Discussion Topic of the Week: How do you think people would react if Apple published an ad like this today?



5 Responses to “[ Retro Scan of the Week ] Apple Gets Biblical”

  1. Stan Says:

    It wasn’t the first time Apple made a theological faux pas. Woz priced the original Apple I at $666 because he liked repeating numbers, completely unaware of 666 as “the number of the beast”.

    Some people aren’t aware that the Apple II wasn’t initially a big success. Apple struggled in its first year, fighting the reputation of the Apple II as more flash than substance.

    Then, one month in 1978, sales suddenly doubled. Then next month, they doubled again. And doubled again the next month.

    Out of nowhere Apple started selling Apple IIs as fast as they could make them, and they had no idea why. They didn’t know who was buying them, why they were buying them, or what they were using them for.

    Of course, completely failing to understand your own market and own customers is a common theme of the early personal computer history (see the Apple ///, Commodore +4, IBM PC jr, etc.).

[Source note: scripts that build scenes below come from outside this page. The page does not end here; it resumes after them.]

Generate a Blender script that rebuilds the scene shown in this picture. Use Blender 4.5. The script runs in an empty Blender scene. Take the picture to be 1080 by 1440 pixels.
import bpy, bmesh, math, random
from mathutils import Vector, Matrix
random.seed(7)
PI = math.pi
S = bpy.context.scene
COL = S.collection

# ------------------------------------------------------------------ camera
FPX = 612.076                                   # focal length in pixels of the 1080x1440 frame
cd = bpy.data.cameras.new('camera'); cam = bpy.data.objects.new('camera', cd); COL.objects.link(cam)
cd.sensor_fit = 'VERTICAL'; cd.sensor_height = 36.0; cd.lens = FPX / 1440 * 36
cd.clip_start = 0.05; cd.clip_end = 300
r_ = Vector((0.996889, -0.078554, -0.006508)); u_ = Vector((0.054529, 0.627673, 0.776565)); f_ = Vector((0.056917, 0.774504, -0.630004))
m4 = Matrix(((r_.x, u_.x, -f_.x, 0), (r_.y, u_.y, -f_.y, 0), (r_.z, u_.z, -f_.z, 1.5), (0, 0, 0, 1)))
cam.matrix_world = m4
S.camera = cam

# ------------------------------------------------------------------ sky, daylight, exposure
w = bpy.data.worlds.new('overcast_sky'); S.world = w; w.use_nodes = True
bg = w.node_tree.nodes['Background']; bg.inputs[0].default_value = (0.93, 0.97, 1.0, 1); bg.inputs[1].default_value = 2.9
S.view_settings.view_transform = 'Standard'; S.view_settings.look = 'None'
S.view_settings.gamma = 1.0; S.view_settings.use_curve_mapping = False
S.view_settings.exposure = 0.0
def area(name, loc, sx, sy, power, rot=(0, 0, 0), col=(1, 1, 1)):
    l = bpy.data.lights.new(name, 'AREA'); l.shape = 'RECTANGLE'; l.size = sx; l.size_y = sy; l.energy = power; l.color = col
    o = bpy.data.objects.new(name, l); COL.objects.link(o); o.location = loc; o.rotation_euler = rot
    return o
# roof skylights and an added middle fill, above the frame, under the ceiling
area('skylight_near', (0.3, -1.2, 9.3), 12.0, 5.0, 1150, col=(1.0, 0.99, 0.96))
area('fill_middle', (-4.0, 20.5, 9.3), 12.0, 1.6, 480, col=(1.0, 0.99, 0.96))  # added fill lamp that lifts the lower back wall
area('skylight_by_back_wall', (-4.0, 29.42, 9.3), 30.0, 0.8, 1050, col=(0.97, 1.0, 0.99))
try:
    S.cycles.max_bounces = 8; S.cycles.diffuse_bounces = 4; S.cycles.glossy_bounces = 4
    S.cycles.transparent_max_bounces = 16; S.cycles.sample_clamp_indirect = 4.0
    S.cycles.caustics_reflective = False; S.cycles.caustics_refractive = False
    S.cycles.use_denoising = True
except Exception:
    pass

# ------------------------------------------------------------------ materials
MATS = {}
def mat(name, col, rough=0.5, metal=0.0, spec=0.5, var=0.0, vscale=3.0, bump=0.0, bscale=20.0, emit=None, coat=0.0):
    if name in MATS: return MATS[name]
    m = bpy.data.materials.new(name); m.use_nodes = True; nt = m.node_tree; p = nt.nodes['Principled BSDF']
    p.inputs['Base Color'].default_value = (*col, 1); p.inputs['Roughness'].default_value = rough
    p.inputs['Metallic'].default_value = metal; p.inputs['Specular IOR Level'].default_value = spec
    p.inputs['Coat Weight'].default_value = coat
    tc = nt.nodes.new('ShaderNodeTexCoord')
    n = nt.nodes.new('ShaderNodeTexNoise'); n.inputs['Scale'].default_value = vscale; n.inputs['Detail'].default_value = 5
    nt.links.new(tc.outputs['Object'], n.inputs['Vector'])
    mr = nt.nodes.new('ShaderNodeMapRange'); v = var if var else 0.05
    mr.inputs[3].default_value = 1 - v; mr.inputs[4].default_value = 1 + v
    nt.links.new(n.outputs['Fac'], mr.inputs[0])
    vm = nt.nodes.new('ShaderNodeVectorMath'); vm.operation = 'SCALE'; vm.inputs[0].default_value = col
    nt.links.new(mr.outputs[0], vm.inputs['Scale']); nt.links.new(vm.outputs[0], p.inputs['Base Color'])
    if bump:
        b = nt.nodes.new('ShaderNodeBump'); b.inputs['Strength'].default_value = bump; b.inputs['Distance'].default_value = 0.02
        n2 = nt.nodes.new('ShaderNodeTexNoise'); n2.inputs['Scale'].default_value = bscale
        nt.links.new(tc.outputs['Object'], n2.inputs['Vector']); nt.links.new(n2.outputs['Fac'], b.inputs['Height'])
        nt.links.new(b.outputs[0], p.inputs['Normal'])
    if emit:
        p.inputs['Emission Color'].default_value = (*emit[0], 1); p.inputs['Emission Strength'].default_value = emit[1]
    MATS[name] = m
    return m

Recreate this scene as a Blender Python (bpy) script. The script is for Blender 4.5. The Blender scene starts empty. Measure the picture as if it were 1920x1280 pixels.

    So when I see this ad I take more as literal market research rather some clever marketing stunt (please tell us why you keep buying our product!) even though by 1979 VisiCalc was well known and Apple’s turn towards the business market was well under way.

  2. David Ernst Says:

    In the late 1990s, Microsoft ran a TV ad for Internet Explorer using the Dies Irae sequence from Mozart’s Requiem Mass as musical accompaniment. “Dies Irae” means “wrath of God” and the sequence describes the wicked being condemned to hell on Judgment Day. The ad ended with a final flourish of music and the slogan, “Where do you want to go today?” But the original words to the music were “confutatis maledictis flammis acribus addictis…” (“When the damned are confounded and consigned to sharp flames…”)

  3. Zoyous Says:

    I’m not sure how the public would respond to such an ad campaign today. But if I were to go back in time and participate in this contest (a few years late, admittedly, with the Apple IIe), I’d effuse about using the Apple IIe to play countless hours of Montezuma’s Revenge, Star Blazer, and the Bilestoad. Plus occasionally writing a BASIC program to display some crude low resolution-mode animation. Hawaii, here I come!

  4. Moondog Says:

    Today an ad like that would barely (pun intended) get noticed. The writing contest would take forever to read through the entries.

  5. Josh Says:

    Go to any mainstream news site. People by and large aren’t complaining about the trampling of their religious sensitivities. They are complaining about what they perceive as injustice in various (and myriad) social issues. I don’t need to list them here. Insulting religion is perfectly fine in today’s world. That is, as long as it’s a Western religion being insulted. We’re still nice to minority religions. The loudest complainers, in my personal experience and observation, are those that despise western religion.